Scene modeling code data
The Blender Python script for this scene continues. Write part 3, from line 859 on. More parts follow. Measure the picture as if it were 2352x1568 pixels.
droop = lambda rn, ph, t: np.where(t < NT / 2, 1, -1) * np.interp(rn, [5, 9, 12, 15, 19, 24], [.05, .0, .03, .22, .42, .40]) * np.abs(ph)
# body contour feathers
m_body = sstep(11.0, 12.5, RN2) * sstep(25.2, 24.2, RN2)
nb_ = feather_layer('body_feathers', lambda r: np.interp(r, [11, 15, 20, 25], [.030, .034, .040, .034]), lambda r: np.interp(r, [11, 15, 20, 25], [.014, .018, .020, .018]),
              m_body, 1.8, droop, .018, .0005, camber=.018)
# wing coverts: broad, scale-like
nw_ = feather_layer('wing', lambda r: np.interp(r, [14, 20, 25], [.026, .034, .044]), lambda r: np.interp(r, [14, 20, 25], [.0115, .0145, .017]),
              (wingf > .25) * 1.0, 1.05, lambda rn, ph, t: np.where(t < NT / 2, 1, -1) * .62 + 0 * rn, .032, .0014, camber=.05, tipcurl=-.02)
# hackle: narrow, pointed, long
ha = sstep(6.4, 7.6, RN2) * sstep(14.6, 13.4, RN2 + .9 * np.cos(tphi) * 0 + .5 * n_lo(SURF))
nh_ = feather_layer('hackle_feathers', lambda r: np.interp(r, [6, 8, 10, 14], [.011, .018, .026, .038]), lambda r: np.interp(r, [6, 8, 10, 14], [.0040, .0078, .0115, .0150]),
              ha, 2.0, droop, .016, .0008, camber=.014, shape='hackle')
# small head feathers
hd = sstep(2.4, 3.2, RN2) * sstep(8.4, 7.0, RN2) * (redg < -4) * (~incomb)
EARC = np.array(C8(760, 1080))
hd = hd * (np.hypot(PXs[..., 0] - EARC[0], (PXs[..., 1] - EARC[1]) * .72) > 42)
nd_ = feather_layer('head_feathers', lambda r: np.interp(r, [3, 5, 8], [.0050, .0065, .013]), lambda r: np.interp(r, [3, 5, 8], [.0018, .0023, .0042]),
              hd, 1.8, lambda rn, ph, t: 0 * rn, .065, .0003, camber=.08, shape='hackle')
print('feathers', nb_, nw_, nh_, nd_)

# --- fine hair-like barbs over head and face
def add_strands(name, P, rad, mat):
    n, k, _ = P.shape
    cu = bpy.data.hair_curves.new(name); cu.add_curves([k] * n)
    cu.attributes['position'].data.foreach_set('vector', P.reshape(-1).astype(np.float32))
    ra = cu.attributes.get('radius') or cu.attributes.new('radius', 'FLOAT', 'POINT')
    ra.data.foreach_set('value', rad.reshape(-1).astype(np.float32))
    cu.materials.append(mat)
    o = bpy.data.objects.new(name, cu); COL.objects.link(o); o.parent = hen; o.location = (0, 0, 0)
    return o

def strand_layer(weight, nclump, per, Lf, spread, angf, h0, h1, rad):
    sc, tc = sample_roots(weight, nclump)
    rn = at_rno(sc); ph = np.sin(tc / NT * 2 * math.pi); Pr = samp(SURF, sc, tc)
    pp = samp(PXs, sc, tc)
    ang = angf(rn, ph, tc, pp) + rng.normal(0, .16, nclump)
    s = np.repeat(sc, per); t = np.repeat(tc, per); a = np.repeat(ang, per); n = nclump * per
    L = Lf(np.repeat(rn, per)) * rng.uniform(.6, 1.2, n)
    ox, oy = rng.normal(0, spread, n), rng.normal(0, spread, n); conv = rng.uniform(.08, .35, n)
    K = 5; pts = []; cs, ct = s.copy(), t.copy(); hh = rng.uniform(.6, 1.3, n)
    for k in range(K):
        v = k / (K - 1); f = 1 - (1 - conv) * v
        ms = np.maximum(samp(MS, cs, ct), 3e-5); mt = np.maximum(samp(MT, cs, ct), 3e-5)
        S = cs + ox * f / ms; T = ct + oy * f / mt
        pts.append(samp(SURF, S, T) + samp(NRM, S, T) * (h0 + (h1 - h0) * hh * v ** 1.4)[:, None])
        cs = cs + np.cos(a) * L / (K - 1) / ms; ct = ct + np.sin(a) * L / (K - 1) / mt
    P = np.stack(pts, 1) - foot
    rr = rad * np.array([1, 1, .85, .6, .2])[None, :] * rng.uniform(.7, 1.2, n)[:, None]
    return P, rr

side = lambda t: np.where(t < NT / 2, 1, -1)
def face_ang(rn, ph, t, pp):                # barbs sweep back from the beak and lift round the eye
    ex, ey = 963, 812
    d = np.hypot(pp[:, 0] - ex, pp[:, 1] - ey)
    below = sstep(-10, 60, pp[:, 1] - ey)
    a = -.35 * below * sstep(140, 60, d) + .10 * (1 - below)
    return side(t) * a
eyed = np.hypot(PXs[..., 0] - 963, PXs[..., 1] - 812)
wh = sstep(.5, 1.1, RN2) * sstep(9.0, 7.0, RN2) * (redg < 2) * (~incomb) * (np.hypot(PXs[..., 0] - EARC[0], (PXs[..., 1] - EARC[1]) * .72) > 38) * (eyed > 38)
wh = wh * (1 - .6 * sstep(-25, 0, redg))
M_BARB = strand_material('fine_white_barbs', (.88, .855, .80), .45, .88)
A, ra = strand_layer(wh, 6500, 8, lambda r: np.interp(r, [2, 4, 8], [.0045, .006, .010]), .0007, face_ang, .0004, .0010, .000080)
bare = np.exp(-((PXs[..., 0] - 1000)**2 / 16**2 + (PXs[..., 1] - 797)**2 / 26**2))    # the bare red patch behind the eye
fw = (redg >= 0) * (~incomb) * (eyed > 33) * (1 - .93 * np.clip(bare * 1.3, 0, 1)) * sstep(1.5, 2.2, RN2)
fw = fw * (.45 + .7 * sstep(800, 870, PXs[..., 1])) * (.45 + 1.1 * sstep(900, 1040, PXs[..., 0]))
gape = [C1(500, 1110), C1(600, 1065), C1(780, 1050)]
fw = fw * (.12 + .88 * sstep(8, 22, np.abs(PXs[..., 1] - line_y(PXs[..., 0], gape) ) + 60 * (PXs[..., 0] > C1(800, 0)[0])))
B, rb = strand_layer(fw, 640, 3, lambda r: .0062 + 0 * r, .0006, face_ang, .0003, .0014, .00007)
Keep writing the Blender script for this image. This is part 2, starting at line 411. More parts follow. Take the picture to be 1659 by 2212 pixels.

* [Stated task]
Copy all the records above precisely.

* [Result]
The Blender Python script for this scene continues. Write part 3, from line 859 on. More parts follow. Measure the picture as if it were 2352x1568 pixels.
droop = lambda rn, ph, t: np.where(t < NT / 2, 1, -1) * np.interp(rn, [5, 9, 12, 15, 19, 24], [.05, .0, .03, .22, .42, .40]) * np.abs(ph)
# body contour feathers
m_body = sstep(11.0, 12.5, RN2) * sstep(25.2, 24.2, RN2)
nb_ = feather_layer('body_feathers', lambda r: np.interp(r, [11, 15, 20, 25], [.030, .034, .040, .034]), lambda r: np.interp(r, [11, 15, 20, 25], [.014, .018, .020, .018]),
              m_body, 1.8, droop, .018, .0005, camber=.018)
# wing coverts: broad, scale-like
nw_ = feather_layer('wing', lambda r: np.interp(r, [14, 20, 25], [.026, .034, .044]), lambda r: np.interp(r, [14, 20, 25], [.0115, .0145, .017]),
              (wingf > .25) * 1.0, 1.05, lambda rn, ph, t: np.where(t < NT / 2, 1, -1) * .62 + 0 * rn, .032, .0014, camber=.05, tipcurl=-.02)
# hackle: narrow, pointed, long
ha = sstep(6.4, 7.6, RN2) * sstep(14.6, 13.4, RN2 + .9 * np.cos(tphi) * 0 + .5 * n_lo(SURF))
nh_ = feather_layer('hackle_feathers', lambda r: np.interp(r, [6, 8, 10, 14], [.011, .018, .026, .038]), lambda r: np.interp(r, [6, 8, 10, 14], [.0040, .0078, .0115, .0150]),
              ha, 2.0, droop, .016, .0008, camber=.014, shape='hackle')
# small head feathers
hd = sstep(2.4, 3.2, RN2) * sstep(8.4, 7.0, RN2) * (redg < -4) * (~incomb)
EARC = np.array(C8(760, 1080))
hd = hd * (np.hypot(PXs[..., 0] - EARC[0], (PXs[..., 1] - EARC[1]) * .72) > 42)
nd_ = feather_layer('head_feathers', lambda r: np.interp(r, [3, 5, 8], [.0050, .0065, .013]), lambda r: np.interp(r, [3, 5, 8], [.0018, .0023, .0042]),
              hd, 1.8, lambda rn, ph, t: 0 * rn, .065, .0003, camber=.08, shape='hackle')
print('feathers', nb_, nw_, nh_, nd_)

# --- fine hair-like barbs over head and face
def add_strands(name, P, rad, mat):
    n, k, _ = P.shape
    cu = bpy.data.hair_curves.new(name); cu.add_curves([k] * n)
    cu.attributes['position'].data.foreach_set('vector', P.reshape(-1).astype(np.float32))
    ra = cu.attributes.get('radius') or cu.attributes.new('radius', 'FLOAT', 'POINT')
    ra.data.foreach_set('value', rad.reshape(-1).astype(np.float32))
    cu.materials.append(mat)
    o = bpy.data.objects.new(name, cu); COL.objects.link(o); o.parent = hen; o.location = (0, 0, 0)
    return o

def strand_layer(weight, nclump, per, Lf, spread, angf, h0, h1, rad):
    sc, tc = sample_roots(weight, nclump)
    rn = at_rno(sc); ph = np.sin(tc / NT * 2 * math.pi); Pr = samp(SURF, sc, tc)
    pp = samp(PXs, sc, tc)
    ang = angf(rn, ph, tc, pp) + rng.normal(0, .16, nclump)
    s = np.repeat(sc, per); t = np.repeat(tc, per); a = np.repeat(ang, per); n = nclump * per
    L = Lf(np.repeat(rn, per)) * rng.uniform(.6, 1.2, n)
    ox, oy = rng.normal(0, spread, n), rng.normal(0, spread, n); conv = rng.uniform(.08, .35, n)
    K = 5; pts = []; cs, ct = s.copy(), t.copy(); hh = rng.uniform(.6, 1.3, n)
    for k in range(K):
        v = k / (K - 1); f = 1 - (1 - conv) * v
        ms = np.maximum(samp(MS, cs, ct), 3e-5); mt = np.maximum(samp(MT, cs, ct), 3e-5)
        S = cs + ox * f / ms; T = ct + oy * f / mt
        pts.append(samp(SURF, S, T) + samp(NRM, S, T) * (h0 + (h1 - h0) * hh * v ** 1.4)[:, None])
        cs = cs + np.cos(a) * L / (K - 1) / ms; ct = ct + np.sin(a) * L / (K - 1) / mt
    P = np.stack(pts, 1) - foot
    rr = rad * np.array([1, 1, .85, .6, .2])[None, :] * rng.uniform(.7, 1.2, n)[:, None]
    return P, rr

side = lambda t: np.where(t < NT / 2, 1, -1)
def face_ang(rn, ph, t, pp):                # barbs sweep back from the beak and lift round the eye
    ex, ey = 963, 812
    d = np.hypot(pp[:, 0] - ex, pp[:, 1] - ey)
    below = sstep(-10, 60, pp[:, 1] - ey)
    a = -.35 * below * sstep(140, 60, d) + .10 * (1 - below)
    return side(t) * a
eyed = np.hypot(PXs[..., 0] - 963, PXs[..., 1] - 812)
wh = sstep(.5, 1.1, RN2) * sstep(9.0, 7.0, RN2) * (redg < 2) * (~incomb) * (np.hypot(PXs[..., 0] - EARC[0], (PXs[..., 1] - EARC[1]) * .72) > 38) * (eyed > 38)
wh = wh * (1 - .6 * sstep(-25, 0, redg))
M_BARB = strand_material('fine_white_barbs', (.88, .855, .80), .45, .88)
A, ra = strand_layer(wh, 6500, 8, lambda r: np.interp(r, [2, 4, 8], [.0045, .006, .010]), .0007, face_ang, .0004, .0010, .000080)
bare = np.exp(-((PXs[..., 0] - 1000)**2 / 16**2 + (PXs[..., 1] - 797)**2 / 26**2))    # the bare red patch behind the eye
fw = (redg >= 0) * (~incomb) * (eyed > 33) * (1 - .93 * np.clip(bare * 1.3, 0, 1)) * sstep(1.5, 2.2, RN2)
fw = fw * (.45 + .7 * sstep(800, 870, PXs[..., 1])) * (.45 + 1.1 * sstep(900, 1040, PXs[..., 0]))
gape = [C1(500, 1110), C1(600, 1065), C1(780, 1050)]
fw = fw * (.12 + .88 * sstep(8, 22, np.abs(PXs[..., 1] - line_y(PXs[..., 0], gape) ) + 60 * (PXs[..., 0] > C1(800, 0)[0])))
B, rb = strand_layer(fw, 640, 3, lambda r: .0062 + 0 * r, .0006, face_ang, .0003, .0014, .00007)
Keep writing the Blender script for this image. This is part 2, starting at line 411. More parts follow. Take the picture to be 1659 by 2212 pixels.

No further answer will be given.